Eine Anmerkung: Mit ihrem adrett gezeichneten grauweißen Fell verfügte sie über ein ansprechendes Äußeres, das[strike]s[/strike] den Menschen sicher besonders gut gefiel.

Herzlichst
Parsifal
 

Zefira

Mitglied
Ich habe mich köstlich amüsiert; am schönsten fand ich die Sache mit dem Auftragskiller... allerdings bezweifle ich, ob eine Katze das Schluß eines Sicherheitsgurts aufbekommt. Oder haben die andere Schlösser? Egal, trotzdem eine gepfefferte Geschichte.
 
Bravo, Antaris. Das ist ja wirklich spannend. Ein "schleichendes Unheil", dieser Edward. Aber ich sah Dich irgendwo mit einer Katze im Arm. Auf wessen Seite stehst Du nun eigentlich??? ;)

Mir fielen zwei oder drei Stellen auf: ...hinter Gitter[strike]n[/strike] geraten...; gefiel (hat Parsifal schon bemerkt); ...zwei Stücke feinem Sahnekuchen in der Konditorei zu holen... (feinem klingt komisch, vielleicht ist es mundartlich?)

LG
Rolf-Peter
 

Antaris

Mitglied
Schleichendes Unheil

Hallo Ihr Aufmerksamen,

danke für Eure Rückmeldungen! Ich denke, ich habe die von Euch gefundenen Macken aus dem Text gut genug entfernt, aber meldet Euch ruhig wenn Ihr nochwas findet.

@Parsifal: Ja, Hunde riechen komisch, ewig schmutzig, müssen zur Unzeit pinkeln und kacken, fressen Aas und erschreckend viele Dinge, die sie nicht fressen sollten, sie sind laut, haaren entweder oder müssen für teures Geld getrimmt werden, und sie machen eine Menge Arbeit.
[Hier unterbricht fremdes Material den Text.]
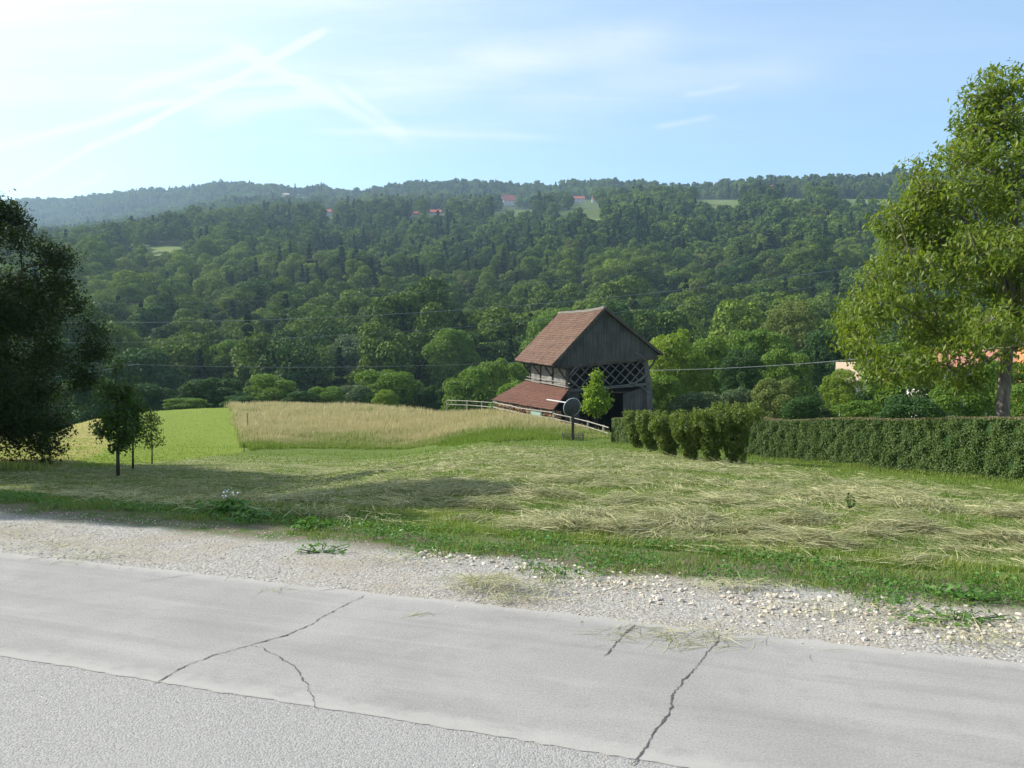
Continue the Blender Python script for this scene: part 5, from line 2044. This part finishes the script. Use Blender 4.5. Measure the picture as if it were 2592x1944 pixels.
# ------------------------------------------------------------------ vase shaped bushes beside the hedge
bushes = [(636, 448, 412.5, 25, 'smooth'), (650.5, 451.5, 412, 26, ''), (668, 457, 416, 30, ''), (688.5, 459.5, 415, 32, ''), (711, 462, 411, 34, ''), (735, 464, 405, 40, '')]
words = ['green bush next to the pale hedge end, first of the row', 'narrow waisted bush, second from the hedge end', 'dark hollowed bush third from the hedge end', 'leaning leafy bush fourth from the hedge end',
         'fifth bush of the row, broad above a dark foot', 'tallest and nearest bush of the row, spreading over the clipped hedge']
for i, (px, pb, pt_, wp, kd) in enumerate(bushes):
    x, y, z = hit(px, pb)
    ht = pyz(pt_, y) - z
    R = wp / F * y / 2 * 1.22
    pt_ += 2
    r = rs(700 + i)
    e = empty('garden_bush', (x, y, z))
    tag(e, words[i], 'bush', 'vase shaped bushes standing in a row before the hedge')
    mb = MB()
    lobes = []
    for k in range(20):
        a = k * 2.4 + r.rand()
        q = (k + .5) / 20
        zz = ht * (0.38 + 0.55 * q)
        rr_ = R * (0.30 + 0.95 * q) * (0.35 + 0.65 * r.rand())
        lr = R * (0.20 + 0.22 * r.rand())
        lobes.append((rr_ * math.cos(a), rr_ * math.sin(a), zz - .05, lr, lr * 1.1))
        if k % 2 == 0:
            mb.tube([(x, y, z - .05), (x + rr_ * .4 * math.cos(a), y + rr_ * .4 * math.sin(a), z + zz * .5), (x + rr_ * math.cos(a), y + rr_ * math.sin(a), z + zz)], [0.022, 0.016, 0.008], 5)
    for k in range(6):
        a = k * 1.05
        lobes.append((R * .15 * math.cos(a), R * .15 * math.sin(a), ht * (0.10 + .06 * k), R * 0.30, R * 0.4))
    v, f, tn = cards_on_lobes(lobes, 9500, 0.095, r, jitter=1.0, asp=0.55, low=0.8)
    # ragged shoots on top
    n = 1500
    sh = r.randint(0, 26, n)
    sa, sq = r.rand(26) * 2 * PI, r.rand(26) ** .5
    P = np.stack([R * 1.05 * sq[sh] * np.cos(sa[sh]), R * 1.05 * sq[sh] * np.sin(sa[sh]), ht * (0.70 + 0.33 * r.rand(n))], -1) + r.randn(n, 3) * 0.035
    v2, f2 = leaf_quads(P, r.randn(n, 3), np.full(n, 0.08), 0.5, r)
    f = np.concatenate([f, f2 + len(v)])
    v = np.concatenate([v, v2])
    mesh_np('foliage', v, f, M['bush'], np.concatenate([tn, np.repeat(r.rand(n), 4)]), parent=e)
    mb.build('stems', M['bark_dark'], e)

# ------------------------------------------------------------------ verge weeds that stand out
r = rs(801)


def weed(px, py, ht, nl, size, label, spread, mat='weed', flowers=0, base_s=None):
    x, y, z = hit(px, py)
    e = empty('leafy_weed', (x, y, z))
    tag(e, label, 'weed')
    P, N = [], []
    mb = MB()
    for k in range(nl):
        a = r.rand() * 2 * PI
        q = r.rand() ** .6
        P.append((math.cos(a) * spread * q, math.sin(a) * spread * .6 * q, ht * (0.15 + 0.75 * r.rand() * (1 - .4 * q))))
        N.append((math.cos(a) * .5, math.sin(a) * .5, 1))
        if k % 3 == 0:
            mb.tube([(x, y, z - .01), (x + P[-1][0], y + P[-1][1], z + P[-1][2])], 0.003, 4)
    P = np.array(P)
    v, f = leaf_quads(P, np.array(N) + r.randn(nl, 3) * .35, size * (0.6 + .8 * r.rand(nl)), 0.42, r)
    mesh_np('leaves', v, f, M[mat], np.repeat(np.clip(r.rand(nl) + .2, 0, 1), 4), parent=e)
    if flowers:
        P = np.stack([r.randn(flowers) * spread * .3, r.randn(flowers) * spread * .2, ht * (0.8 + .5 * r.rand(flowers))], -1)
        v, f = leaf_quads(P, r.randn(flowers, 3) + np.array([0, -.5, .6]), np.full(flowers, 0.028), 0.9, r)
        mesh_np('flowers', v, f, M['flower'], parent=e)
        for p in P[::2]:
            mb.tube([(x, y, z), (x + p[0], y + p[1], z + p[2])], 0.003, 4)
    mb.build('stems', M['weed'], e)
    return e


weed(228, 516, 0.22, 90, 0.10, 'dock like weed with pale flower spikes on the verge left of centre', 0.22, flowers=15)
weed(205, 514, 0.16, 70, 0.09, 'low broad leaved weed just left of the pale flowering one', 0.25)
weed(250, 521, 0.14, 60, 0.08, 'small leafy weed just right of the pale flowering one', 0.2)
weed(312, 530, 0.14, 70, 0.07, 'leafy weed at the corner where the gravel gives way to grass', 0.2)
weed(322, 553, 0.08, 60, 0.05, 'flat leafy weed growing out on the gravel beside the first stones', 0.22)
weed(975, 600, 0.14, 90, 0.06, 'bushy weed at the right verge above the stones', 0.3)
weed(955, 622, 0.07, 90, 0.05, 'creeping weed among the stones at the lower right', 0.35)
weed(850, 512, 0.34, 18, 0.07, 'lone thin weed stalk standing in the hay on the right', 0.06, mat='young')

# long grass in front of the big left tree
r = rs(821)
n = 5000
x0, y0, _ = hit(12, 470)
x = x0 + r.randn(n) * 0.55 - 0.5
y = y0 + r.randn(n) * 0.5
(v, f, tn), hh = upright(x, y, 0.12 + 0.20 * r.rand(n), 0.012 + 0.01 * r.rand(n), 0.5, np.clip(.7 + .3 * r.randn(n), 0, 1), r, 4)
tag(mesh_np('rank_grass', v, f, M['verge'], tn), 'pale uncut grass tuft at the foot of the large dark tree', 'grass', kind='stuff')

# ------------------------------------------------------------------ houses
def house(name, label, c, wl, dp, wh, rh, rz, wallm, roofm, windows=2, chimney=True, tower=None, cat='house'):
    x, y, z = c
    e = empty(name, (x, y, z), 0)
    tag(e, label, cat)
    co, si = math.cos(rz), math.sin(rz)

    def L(a, b, h):
        return (x + a * co - b * si, y + a * si + b * co, z + h)
    mb = MB()
    a, b = wl / 2, dp / 2
    mb.hexa([L(-a, -b, -3), L(a, -b, -3), L(a, b, -3), L(-a, b, -3)], [L(-a, -b, wh), L(a, -b, wh), L(a, b, wh), L(-a, b, wh)])
    for s_ in (-1, 1):
        mb.v += [tuple(L(s_ * a, -b, wh)), tuple(L(s_ * a, b, wh)), tuple(L(s_ * a, 0, wh + rh))]
        n = len(mb.v)
        mb.f.append((n - 3, n - 2, n - 1))
    mb.build('wall', wallm, e)
    mb = MB()
    ov = 0.5
    k = rh / b
    for s_ in (-1, 1):
        lo = [L(-a - ov, s_ * (b + ov), wh - ov * k), L(a + ov, s_ * (b + ov), wh - ov * k)]
        hi = [L(a + ov, 0, wh + rh), L(-a - ov, 0, wh + rh)]
        q = lo + hi
        up = [(p[0], p[1], p[2] + 0.25) for p in q]
        mb.hexa(q, up)
    ro = mb.build('roof', roofm, e)
    if chimney:
        mb = MB()
        c_ = L(a * .4, b * .2, wh + rh)
        mb.box((c_[0], c_[1], c_[2] + .1), (0.7, 0.7, 1.6), rz)
        mb.build('chimney', wallm, ro)
    for i in range(windows):
        u = -a + (i + .5) * wl / windows
        mb = MB()
        c_ = L(u, -b - 0.02, wh * .55)
        mb.box(c_, (1.1, 0.08, 1.3), rz)
        mb.build('window', M['pane'], e)
    if tower:
        tw, th, sp = tower
        mb = MB()
        c_ = L(-a - tw / 2, 0, th / 2 - 1.5)
        mb.box(c_, (tw, tw, th + 3), rz)
        mb.build('tower', wallm, e)
        mb = MB()
        q = [L(-a - tw / 2 + i * tw * .56, j * tw * .56, th) for i, j in ((-1, -1), (1, -1), (1, 1), (-1, 1))]
        tip = L(-a - tw / 2, 0, th + sp)
        n = 0
        mb.v = [tuple(p) for p in q] + [tuple(tip)]
        mb.f = [(0, 1, 4), (1, 2, 4), (2, 3, 4), (3, 0, 4), (3, 2, 1, 0)]
        mb.build('spire', roofm, e)
    return e


def hill_y(px, py):
    ys = np.linspace(330, 2600, 4000)
    g = H((px - 512) / F * ys, ys)
    ok = np.nonzero(elev_py((px - 512) / F * ys, ys, g) <= py)[0]
    return float(ys[ok[0]]) if len(ok) else 1000.0


def far_house(px, py, Y, wpx, hpx, label, roof='redroof', rz=0.0, tower=None, name='farmhouse', cat='house', wallh=0.45):
    """py is the picture row of the wall foot"""
    Y = hill_y(px, py + 1.5)
    p = at(px, py, Y)
    wl = wpx / F * Y
    hh_ = hpx / F * Y
    house(name, label, (p[0], p[1], p[2]), wl, wl * 0.6, hh_ * wallh, hh_ * (1 - wallh), rz, M['farplaster'], M[roof], 3, True, tower, cat)


far_house(509, 204.5, 1190, 12, 9, 'distant church with red roof and thin red spire on the hillside', rz=0.15, tower=(3.4, 12.5, 9.0), name='church', cat='church', wallh=0.40)
far_house(331, 214.5, 1180, 13, 5, 'distant farmhouse with red roof left of the hill centre')
far_house(436, 214.5, 1200, 11, 4.5, 'distant red roofed house left of the church')
far_house(415, 215.5, 1200, 9, 3.5, 'distant pale house left of the red roofed one')
far_house(578, 201, 1230, 12, 4.5, 'distant long red roofed farm right of the church, above the green clearing', rz=0.1)
far_house(596, 201, 1240, 8, 4.5, 'distant red roofed barn at the right end of the farm')
far_house(769, 192, 1290, 8, 7, 'distant white house with bright red roof on the right hill')
far_house(753, 191.5, 1300, 5, 4, 'distant small white gabled hut left of the bright red roof', roof='plaster')
far_house(787, 193.5, 1280, 5, 3, 'distant small pale shed right of the bright red roof', roof='tanroof')
far_house(285, 196, 2300, 8, 2.5, 'far off pale barn on the high left clearing', roof='tanroof')


def near_house(px, Y, z_eave, z_ridge, wl, dp, rz, label, wallm, roofm, name='village_house', windows=3):
    x = (px - 512) / F * Y
    g = float(H(x, Y))
    house(name, label, (x, Y, g), wl, dp, z_eave - g, z_ridge - z_eave, rz, M[wallm], M[roofm], windows)


near_house(868, 92, pyz(380, 92), pyz(364.5, 92), 5.6, 7.0, -0.35, 'house with tan roof and white wall half hidden left of the walnut tree', 'plaster', 'tanroof')
near_house(1090, 62, pyz(318, 62), pyz(306, 62), 6.4, 7.0, 0.1, 'orange brick house glimpsed at the right edge behind the walnut trunk', 'plaster_o', 'salmonroof')
near_house(962, 80, pyz(366, 80), pyz(352, 80), 8.0, 6.0, -0.1, 'salmon roofed house glimpsed through the walnut leaves', 'plaster', 'salmonroof')

# ------------------------------------------------------------------ overhead cables
def cable(pts, Y0, Y1, label, rad_=0.014, n=40):
    P = np.array([(a, b) for a, b in pts], float) / 2.1602
    us = np.linspace(P[0, 0], P[-1, 0], n)
    co = np.polyfit(P[:, 0], P[:, 1], 2 if len(P) > 2 else 1)
    mb = MB()
    C = []
    for u in us:
        Y = Y0 + (Y1 - Y0) * (u - us[0]) / (us[-1] - us[0])
        C.append(Vector(at(u, np.polyval(co, u), Y)))
    mb.tube(C, rad_, 5)
    return tag(mb.build('power_cable', M['cable'], smooth=True), label, 'cable', 'overhead cables crossing the valley')


cable([(-60, 655), (200, 657), (560, 650), (900, 630), (1200, 607), (1600, 560), (1900, 520)], 120, 150, 'topmost thin cable crossing before the wooded slope', 0.016)
cable([(-60, 694), (210, 697), (560, 693), (800, 682), (1140, 655), (1500, 625), (1900, 570)], 115, 145, 'second cable from the top crossing before the wooded slope', 0.032)
cable([(-60, 738), (210, 739), (560, 735), (850, 718), (1180, 692), (1500, 650), (1900, 600)], 110, 140, 'third cable from the top, passing just above the barn roof', 0.018)
cable([(100, 780), (310, 787), (560, 792), (740, 794), (980, 789), (1200, 778)], 95, 92, 'lowest left cable ending behind the barn roof', 0.014)
cable([(1400, 800), (1560, 796), (1700, 788), (1855, 775), (2000, 760)], 80, 62, 'thick pale cable right of the barn running towards the walnut tree', 0.024)
cable([(60, 822), (120, 815), (215, 800), (300, 786)], 60, 90, 'short cable seen between the left trees', 0.022)

# ------------------------------------------------------------------ haze
mb = MB()
bx, by0, by1, bz0, bz1 = float(np.abs(GX).max()) + 5, float(GY.min()) - 5, float(GY.max()) + 5, float(GZ.min()) - 1, float(GZ.max()) + 40
mb.hexa([(-bx, by0, bz0), (bx, by0, bz0), (bx, by1, bz0), (-bx, by1, bz0)], [(-bx, by0, bz1), (bx, by0, bz1), (bx, by1, bz1), (-bx, by1, bz1)])
hm = bpy.data.materials.new('haze_air')
hm.use_nodes = True
h_ = NT(hm.node_tree)
pv = h_.n('ShaderNodeVolumePrincipled')
pv.inputs['Color'].default_value = (0.55, 0.78, 1.0, 1)
pv.inputs['Density'].default_value = 0.00016
pv.inputs['Anisotropy'].default_value = 0.3
ho = h_.n('ShaderNodeOutputMaterial')
h_.t.links.new(pv.outputs[0], ho.inputs['Volume'])
hz = mb.build('haze', hm)
tag(hz, kind='stuff')
print('terrain z range', GZ.min(), GZ.max(), 'forest', len(PX))
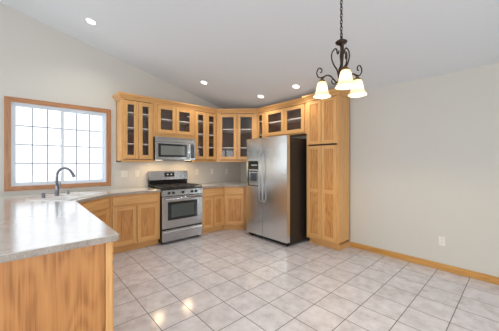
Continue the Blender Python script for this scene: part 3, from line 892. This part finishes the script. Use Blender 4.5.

Nie hätte ich geglaubt, dass es jemals so weit kommt, aber ich würde meinen dicken, schwarzbraunen Schäferhund nie wieder hergeben!

@Zefira: Das mit den Sicherheitsgurtschlössern ist völlig unterschiedlich, manche gehen ziemlich schwer auf, manche fast von selbst (älterer Mitsubishi). Wir hatten schon Katzen, die Türklinken, Schranktüren, und sogar den Kühlschrank aufgekriegt haben, da wundert mich nicht mehr viel...

@Rolf-Peter: so ganz daneben liegst Du mit Deiner Frage nicht. Ich glaube zwar nicht, dass einer von den beiden lesen kann, aber so lange beide Tiere im Zimmer sind kann ich mir keine Parteinahme erlauben. Fakt ist, dass ich mein Hundchen nicht auf dem Arm halten kann obwohl er es sehr gerne möchte, und dass ich Atemnot kriege, wenn er versucht, mir auf den Schoß zu springen. Das liebe Kätzchen läßt sich nur von mir füttern und geht dann zu meinem Mann wenn es Streicheleinheiten oder auf den Arm möchte. Fakt ist auch, dass der Hund ein viel besserer Mäusefänger als die Katze ist. Vor allem hat er nicht den Ehrgeiz, sie in der Küche wieder frei zu lassen.

LG

Antaris
 

Chinasky

Mitglied
Tolle Geschichte! Die Ausweglosigkeit und Hilflosigkeit gegenüber dem sinistren Edward hat geradezu etwas Tragisches! Das erinnert mich auch an gute Thriller-Drehbücher. Lediglich der letzte Absatz ist überflüssig wie Katzenhaare auf dem Teppich. Er rundet die Geschichte nicht etwa, sondern würgt sie ab. Ein offenes Ende mit den Optionen endloser Gefangenschaft oder Einschläferung wäre der sonstigen Qualität angemessener gewesen!
 
Also, als Katzen- und Hundefrauchen hat mich dieses Werk total erfreut. Besonders diese Plage mit Katzenhaaren. Beim lesen, fühlte ich mich direkt in dieses Geschehen hineinversetzt....toll
Gruß *
 
R

Rote Socke

Gast
Hi Antaris,

nun, sie ist mir ja bekannt, die Katzengschicht' und schön, sie wieder hier lesen zu dürfen.
Wann darf ich sie im Büchlein lesen?